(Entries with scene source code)
------------------------------------------------------------------------
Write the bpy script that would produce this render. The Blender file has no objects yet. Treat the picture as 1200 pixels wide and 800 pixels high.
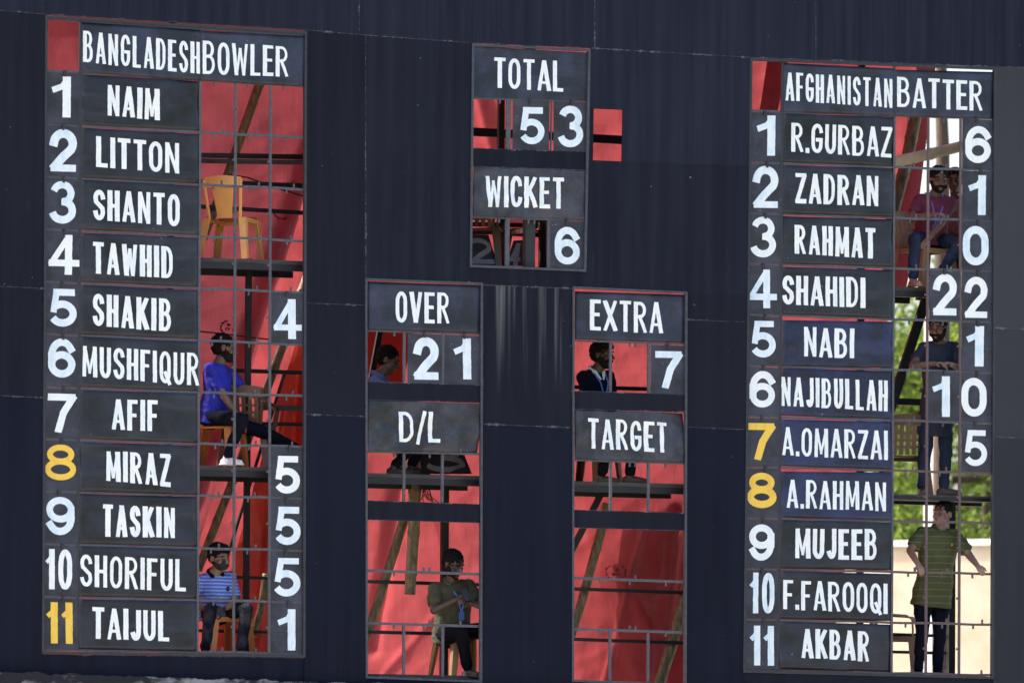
import bpy, bmesh, math, random
from mathutils import Vector, Matrix, noise, Euler

R = math.radians
scene = bpy.context.scene
COL = scene.collection
random.seed(7)

# ------------------------------------------------------------------ camera
ZOFF = 10.884
CAM = Vector((-26.60684423, -87.26756372, -9.18380342 + ZOFF))
FWD = Vector((0.34114194, 0.93727977, 0.07161574))
RGT = Vector((0.93951998, -0.34243664, 0.00627326))
UPV = Vector((-0.03040365, -0.06514435, 0.99741257))
FPX = 10784.06
cd = bpy.data.cameras.new("camera")
cam = bpy.data.objects.new("camera", cd)
COL.objects.link(cam)
cam.matrix_world = Matrix(((RGT.x, UPV.x, -FWD.x, CAM.x), (RGT.y, UPV.y, -FWD.y, CAM.y),
                           (RGT.z, UPV.z, -FWD.z, CAM.z), (0, 0, 0, 1)))
cd.sensor_width = 36.0
cd.lens = FPX / 1200 * 36
cd.clip_start = 0.5
cd.clip_end = 6000
cd.dof.use_dof = True
cd.dof.focus_distance = 93.2
cd.dof.aperture_fstop = 1.5
scene.camera = cam

# ------------------------------------------------------------------ light
SUN_DIR = Vector((-0.64, 0.36, 0.68)).normalized()      # towards the sun: high, behind the board
el = math.asin(SUN_DIR.z)
w = bpy.data.worlds.new("World")
scene.world = w
w.use_nodes = True
nt = w.node_tree
bg = nt.nodes["Background"]
sky = nt.nodes.new("ShaderNodeTexSky")
sky.sky_type = 'NISHITA'
sky.sun_disc = False
sky.sun_elevation = el
sky.sun_rotation = math.atan2(SUN_DIR.x, SUN_DIR.y)
sky.dust_density = 5.0
sky.air_density = 1.0
nt.links.new(sky.outputs[0], bg.inputs[0])
bg.inputs[1].default_value = 0.15
sl = bpy.data.lights.new("sun", 'SUN')
sl.energy = 2.5
sl.angle = R(0.5)
sl.color = (1.0, 0.95, 0.87)
sun = bpy.data.objects.new("sun", sl)
COL.objects.link(sun)
sun.rotation_euler = SUN_DIR.to_track_quat('Z', 'Y').to_euler()
sun.location = (0, 0, 60)
scene.view_settings.view_transform = 'Standard'
scene.view_settings.look = 'None'
scene.view_settings.gamma = 1
scene.view_settings.use_curve_mapping = False
scene.view_settings.exposure = 1.75


# ------------------------------------------------------------------ measuring
def pix(px, py, y=0.0):
    """the point of the photograph's pixel on the plane at depth y (board front = 0)"""
    d = FWD + RGT * ((px - 600) / FPX) + UPV * ((400 - py) / FPX)
    return CAM + d * ((y - CAM.y) / d.y)


def lerp(a, b, t):
    return a + (b - a) * t


def quadmap(q, u, v, y=0.0):
    """q = TL,TR,BR,BL pixels; u right, v up in 0..1"""
    (ax, ay), (bx, by), (cx, cy), (dx, dy) = q
    tx, ty = lerp(ax, bx, u), lerp(ay, by, u)
    lx, ly = lerp(dx, cx, u), lerp(dy, cy, u)
    return pix(lerp(lx, tx, v), lerp(ly, ty, v), y)


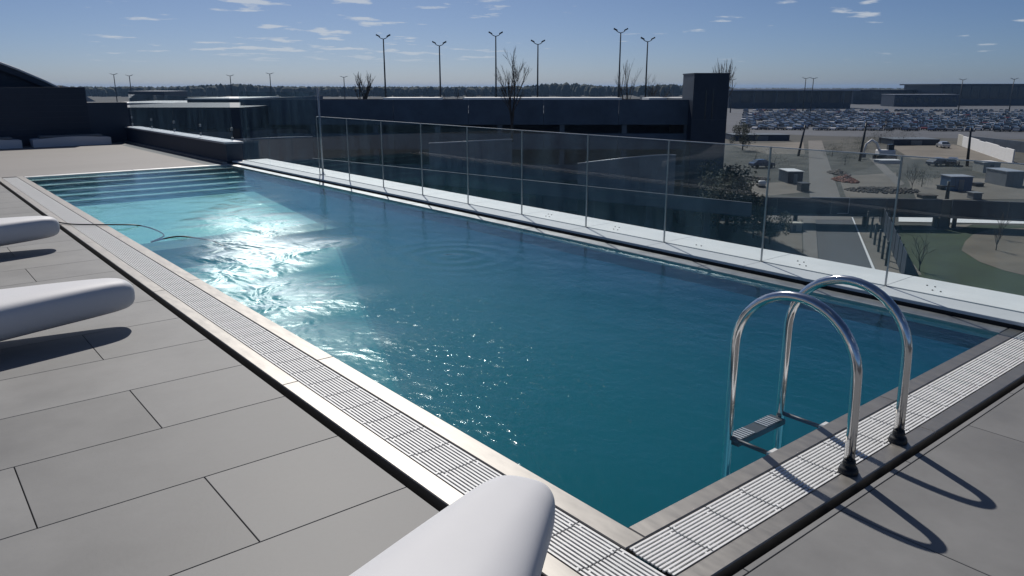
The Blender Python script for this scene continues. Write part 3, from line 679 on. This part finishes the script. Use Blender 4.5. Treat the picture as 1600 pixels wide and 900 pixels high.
------------------------------------------------------------------------
◆ **WHAT IS BEING ASKED**
Reproduce all the entries that precede this task, word for word, minus any pictures.

◆ **FINISHED ANSWER**
Write the bpy script that would produce this render. The Blender file has no objects yet. Treat the picture as 1200 pixels wide and 800 pixels high.
import bpy, bmesh, math, random
from mathutils import Vector, Matrix, noise, Euler

R = math.radians
scene = bpy.context.scene
COL = scene.collection
random.seed(7)

# ------------------------------------------------------------------ camera
ZOFF = 10.884
CAM = Vector((-26.60684423, -87.26756372, -9.18380342 + ZOFF))
FWD = Vector((0.34114194, 0.93727977, 0.07161574))
RGT = Vector((0.93951998, -0.34243664, 0.00627326))
UPV = Vector((-0.03040365, -0.06514435, 0.99741257))
FPX = 10784.06
cd = bpy.data.cameras.new("camera")
cam = bpy.data.objects.new("camera", cd)
COL.objects.link(cam)
cam.matrix_world = Matrix(((RGT.x, UPV.x, -FWD.x, CAM.x), (RGT.y, UPV.y, -FWD.y, CAM.y),
                           (RGT.z, UPV.z, -FWD.z, CAM.z), (0, 0, 0, 1)))
cd.sensor_width = 36.0
cd.lens = FPX / 1200 * 36
cd.clip_start = 0.5
cd.clip_end = 6000
cd.dof.use_dof = True
cd.dof.focus_distance = 93.2
cd.dof.aperture_fstop = 1.5
scene.camera = cam

# ------------------------------------------------------------------ light
SUN_DIR = Vector((-0.64, 0.36, 0.68)).normalized()      # towards the sun: high, behind the board
el = math.asin(SUN_DIR.z)
w = bpy.data.worlds.new("World")
scene.world = w
w.use_nodes = True
nt = w.node_tree
bg = nt.nodes["Background"]
sky = nt.nodes.new("ShaderNodeTexSky")
sky.sky_type = 'NISHITA'
sky.sun_disc = False
sky.sun_elevation = el
sky.sun_rotation = math.atan2(SUN_DIR.x, SUN_DIR.y)
sky.dust_density = 5.0
sky.air_density = 1.0
nt.links.new(sky.outputs[0], bg.inputs[0])
bg.inputs[1].default_value = 0.15
sl = bpy.data.lights.new("sun", 'SUN')
sl.energy = 2.5
sl.angle = R(0.5)
sl.color = (1.0, 0.95, 0.87)
sun = bpy.data.objects.new("sun", sl)
COL.objects.link(sun)
sun.rotation_euler = SUN_DIR.to_track_quat('Z', 'Y').to_euler()
sun.location = (0, 0, 60)
scene.view_settings.view_transform = 'Standard'
scene.view_settings.look = 'None'
scene.view_settings.gamma = 1
scene.view_settings.use_curve_mapping = False
scene.view_settings.exposure = 1.75


# ------------------------------------------------------------------ measuring
def pix(px, py, y=0.0):
    """the point of the photograph's pixel on the plane at depth y (board front = 0)"""
    d = FWD + RGT * ((px - 600) / FPX) + UPV * ((400 - py) / FPX)
    return CAM + d * ((y - CAM.y) / d.y)


def lerp(a, b, t):
    return a + (b - a) * t


def quadmap(q, u, v, y=0.0):
    """q = TL,TR,BR,BL pixels; u right, v up in 0..1"""
    (ax, ay), (bx, by), (cx, cy), (dx, dy) = q
    tx, ty = lerp(ax, bx, u), lerp(ay, by, u)
    lx, ly = lerp(dx, cx, u), lerp(dy, cy, u)
    return pix(lerp(lx, tx, v), lerp(ly, ty, v), y)


The Blender Python script for this scene continues. Write part 3, from line 679 on. This part finishes the script. Use Blender 4.5. Treat the picture as 1600 pixels wide and 900 pixels high.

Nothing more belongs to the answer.